【マーケットアナリティクス】
天然ゴムの動向、安値低迷相場が支持される
連載 2023-07-31
マーケットエッジ株式会社代表取締役 小菅 努
JPX天然ゴム先物相場(中心限月)は1キロ=200円の節目水準まで下落する展開になった。中国政府の景気刺激策に対する期待感が下値を支えるも、戻り売り優勢の展開を崩すには至らず、7月27日の取引では一時200円の節目を割り込む展開になった。為替相場が円高に振れたこともネガティブ。
上海ゴム先物相場は、1トン=1万2,000元台前半で上値の重い展開になった。
中国共産党中央政治局は7月24日、マクロ経済政策の調整を強化し、内需拡大に注力する方針を示した。経済運営の改善を継続的に推進する方針が打ち出されており、穏健な金融政策と積極的な財政政策を堅持すると表明された。これを受けて、マーケットでは中国政府が近く大規模な景気対策を打ち出すのではないかとの期待感を織り込む動きがみられた。原油や非鉄金属相場に対して買いが膨らみ、その流れでゴム相場も買われる場面がみられた。
しかし、その後は実際に大規模な景気対策が打ち出される可能性は低いとの慎重な見方が広がり、戻りを売られる展開になっている。習近平国家主席は5%前後の政府経済成長目標の達成に意欲を示しているが、現状では大規模な景気刺激策がなくても目標達成は可能とみられている。また、地方政府の債務問題が深刻化していることも、大規模な財政出動を困難にさせている可能性が高い。
まだ具体的な景気対策の内容が明らかにされていなため、中国経済、そしてゴム需要見通しを大きく変えるような動きがみられるかが焦点になる。

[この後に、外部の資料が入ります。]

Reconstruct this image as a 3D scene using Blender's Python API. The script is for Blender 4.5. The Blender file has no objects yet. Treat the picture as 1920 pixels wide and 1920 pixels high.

供給サイドに関しては、特に大きな動きはみられない。タイでは高温に加えて豪雨・洪水被害も報告され始めているが、供給リスクのプレミアムを相場に加算していくような動きはみられない。
異常気象「エルニーニョ現象」の発生で世界的に天候不順が深刻化しており、ゴムの供給サイドもリスクが高まっているが、潜在的なリスク要因との評価に留まる。さらに大規模な天候障害が発生し、ゴム供給に混乱がみられるか、注意が必要な状況になっている。
7月25日にはJPXゴム先物の7月限が受渡を迎えたが、受渡価格は203.10円となった。6月限の200.10円を3.00円上回ったが、これで3月限から5カ月連続で200円台での受渡であり、安値低迷相場が支持される結果になっている。
一方、為替市場のボラティリティが著しく高まっている。7月27~28日に日本銀行金融政策決定会合が開催されるが、その結果次第では8月上旬のゴム相場が為替要因で大きく動く可能性がある。前週中盤にかけては円高圧力の上値圧迫が目立った。